● Given exercise
Copy out the listing in full, exactly as written, but not its pictures.

● Information supplied
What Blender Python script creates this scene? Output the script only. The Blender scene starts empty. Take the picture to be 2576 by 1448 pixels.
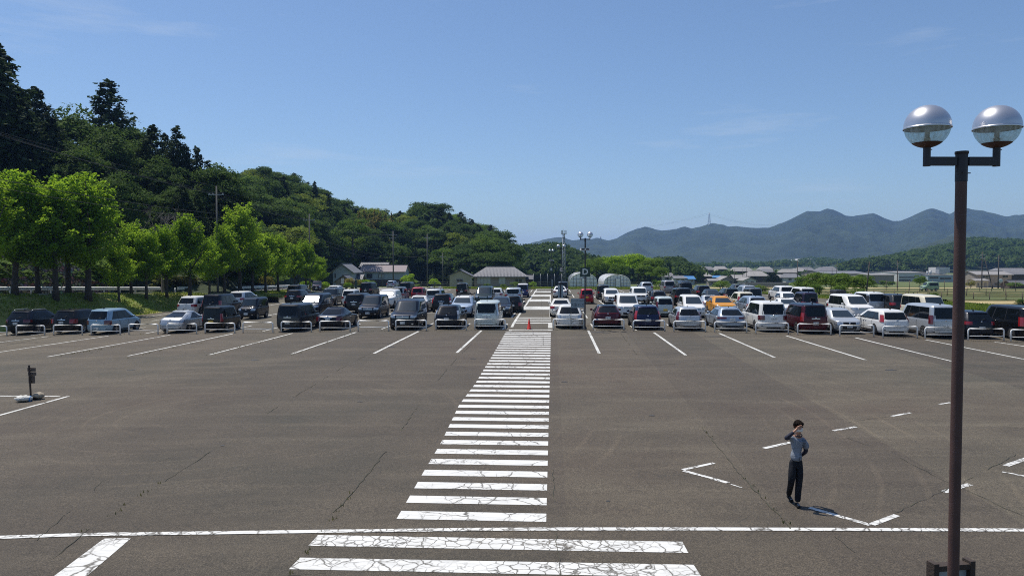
import bpy, bmesh, math, random
import numpy as np
from mathutils import Vector, Matrix, Euler, noise as mnoise
from mathutils.bvhtree import BVHTree

random.seed(7)
R = math.radians
sc = bpy.context.scene
col = sc.collection

# ------------------------------------------------------------------ camera
FPX = 1860.0            # focal length in units of the 2576 px wide frame
CX, CY, HOR = 1288.0, 724.0, 662.0
CAMZ = 4.4
HAZE = 0.00013
PITCH = math.atan((CY - HOR) / FPX)
cam_d = bpy.data.cameras.new("camera")
cam_d.sensor_width = 36.0
cam_d.lens = 36.0 * FPX / 2576.0
cam_d.clip_start = 0.1
cam_d.clip_end = 20000
cam = bpy.data.objects.new("camera", cam_d)
cam.location = (0, 0, CAMZ)
cam.rotation_euler = (R(90) - PITCH, 0, 0)
col.objects.link(cam)
sc.camera = cam

# ------------------------------------------------------------------ light
SUN_EL = R(68)
SUN_AZ = math.atan2(-0.80, 0.60)      # direction towards the sun: left of and beyond the lot
world = bpy.data.worlds.new("World")
sc.world = world
world.use_nodes = True
nt = world.node_tree
nt.nodes.clear()
wo = nt.nodes.new("ShaderNodeOutputWorld")
bg = nt.nodes.new("ShaderNodeBackground")
sky = nt.nodes.new("ShaderNodeTexSky")
sky.sky_type = 'NISHITA'
sky.sun_disc = False
sky.sun_elevation = SUN_EL
sky.sun_rotation = SUN_AZ
sky.altitude = 100
sky.air_density = 1.0
sky.dust_density = 0.7
sky.ozone_density = 6.0
tc = nt.nodes.new("ShaderNodeTexCoord")
mp = nt.nodes.new("ShaderNodeMapping")
mp.inputs['Rotation'].default_value = (0.0, 0.12, 0.5)
mp.inputs['Scale'].default_value = (1.6, 2.2, 13.0)
cn = nt.nodes.new("ShaderNodeTexNoise")
cn.inputs['Scale'].default_value = 1.3
cn.inputs['Detail'].default_value = 6
cn.inputs['Roughness'].default_value = 0.62
cr = nt.nodes.new("ShaderNodeValToRGB")
cr.color_ramp.elements[0].position = 0.56
cr.color_ramp.elements[0].color = (0, 0, 0, 1)
cr.color_ramp.elements[1].position = 0.85
cr.color_ramp.elements[1].color = (0.60, 0.60, 0.60, 1)
cm = nt.nodes.new("ShaderNodeMixRGB")
cm.inputs['Color2'].default_value = (5.2, 5.8, 6.6, 1)
nt.links.new(tc.outputs['Generated'], mp.inputs['Vector'])
nt.links.new(mp.outputs[0], cn.inputs['Vector'])
nt.links.new(cn.outputs['Fac'], cr.inputs[0])
nt.links.new(cr.outputs[0], cm.inputs['Fac'])
nt.links.new(sky.outputs[0], cm.inputs['Color1'])
nt.links.new(cm.outputs[0], bg.inputs['Color'])
bg.inputs['Strength'].default_value = 0.118
nt.links.new(bg.outputs[0], wo.inputs['Surface'])

sun_d = bpy.data.lights.new("sun", 'SUN')
sun_d.energy = 4.9
sun_d.angle = R(0.5)
sun_d.color = (1.0, 0.94, 0.85)
sun = bpy.data.objects.new("sun", sun_d)
sv = Vector((math.sin(SUN_AZ) * math.cos(SUN_EL), math.cos(SUN_AZ) * math.cos(SUN_EL), math.sin(SUN_EL)))
sun.rotation_euler = (-sv).to_track_quat('-Z', 'Y').to_euler()
sun.location = (0, 0, 60)
col.objects.link(sun)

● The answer
What Blender Python script creates this scene? Output the script only. The Blender scene starts empty. Take the picture to be 2576 by 1448 pixels.
import bpy, bmesh, math, random
import numpy as np
from mathutils import Vector, Matrix, Euler, noise as mnoise
from mathutils.bvhtree import BVHTree

random.seed(7)
R = math.radians
sc = bpy.context.scene
col = sc.collection

# ------------------------------------------------------------------ camera
FPX = 1860.0            # focal length in units of the 2576 px wide frame
CX, CY, HOR = 1288.0, 724.0, 662.0
CAMZ = 4.4
HAZE = 0.00013
PITCH = math.atan((CY - HOR) / FPX)
cam_d = bpy.data.cameras.new("camera")
cam_d.sensor_width = 36.0
cam_d.lens = 36.0 * FPX / 2576.0
cam_d.clip_start = 0.1
cam_d.clip_end = 20000
cam = bpy.data.objects.new("camera", cam_d)
cam.location = (0, 0, CAMZ)
cam.rotation_euler = (R(90) - PITCH, 0, 0)
col.objects.link(cam)
sc.camera = cam

# ------------------------------------------------------------------ light
SUN_EL = R(68)
SUN_AZ = math.atan2(-0.80, 0.60)      # direction towards the sun: left of and beyond the lot
world = bpy.data.worlds.new("World")
sc.world = world
world.use_nodes = True
nt = world.node_tree
nt.nodes.clear()
wo = nt.nodes.new("ShaderNodeOutputWorld")
bg = nt.nodes.new("ShaderNodeBackground")
sky = nt.nodes.new("ShaderNodeTexSky")
sky.sky_type = 'NISHITA'
sky.sun_disc = False
sky.sun_elevation = SUN_EL
sky.sun_rotation = SUN_AZ
sky.altitude = 100
sky.air_density = 1.0
sky.dust_density = 0.7
sky.ozone_density = 6.0
tc = nt.nodes.new("ShaderNodeTexCoord")
mp = nt.nodes.new("ShaderNodeMapping")
mp.inputs['Rotation'].default_value = (0.0, 0.12, 0.5)
mp.inputs['Scale'].default_value = (1.6, 2.2, 13.0)
cn = nt.nodes.new("ShaderNodeTexNoise")
cn.inputs['Scale'].default_value = 1.3
cn.inputs['Detail'].default_value = 6
cn.inputs['Roughness'].default_value = 0.62
cr = nt.nodes.new("ShaderNodeValToRGB")
cr.color_ramp.elements[0].position = 0.56
cr.color_ramp.elements[0].color = (0, 0, 0, 1)
cr.color_ramp.elements[1].position = 0.85
cr.color_ramp.elements[1].color = (0.60, 0.60, 0.60, 1)
cm = nt.nodes.new("ShaderNodeMixRGB")
cm.inputs['Color2'].default_value = (5.2, 5.8, 6.6, 1)
nt.links.new(tc.outputs['Generated'], mp.inputs['Vector'])
nt.links.new(mp.outputs[0], cn.inputs['Vector'])
nt.links.new(cn.outputs['Fac'], cr.inputs[0])
nt.links.new(cr.outputs[0], cm.inputs['Fac'])
nt.links.new(sky.outputs[0], cm.inputs['Color1'])
nt.links.new(cm.outputs[0], bg.inputs['Color'])
bg.inputs['Strength'].default_value = 0.118
nt.links.new(bg.outputs[0], wo.inputs['Surface'])

sun_d = bpy.data.lights.new("sun", 'SUN')
sun_d.energy = 4.9
sun_d.angle = R(0.5)
sun_d.color = (1.0, 0.94, 0.85)
sun = bpy.data.objects.new("sun", sun_d)
sv = Vector((math.sin(SUN_AZ) * math.cos(SUN_EL), math.cos(SUN_AZ) * math.cos(SUN_EL), math.sin(SUN_EL)))
sun.rotation_euler = (-sv).to_track_quat('-Z', 'Y').to_euler()
sun.location = (0, 0, 60)
col.objects.link(sun)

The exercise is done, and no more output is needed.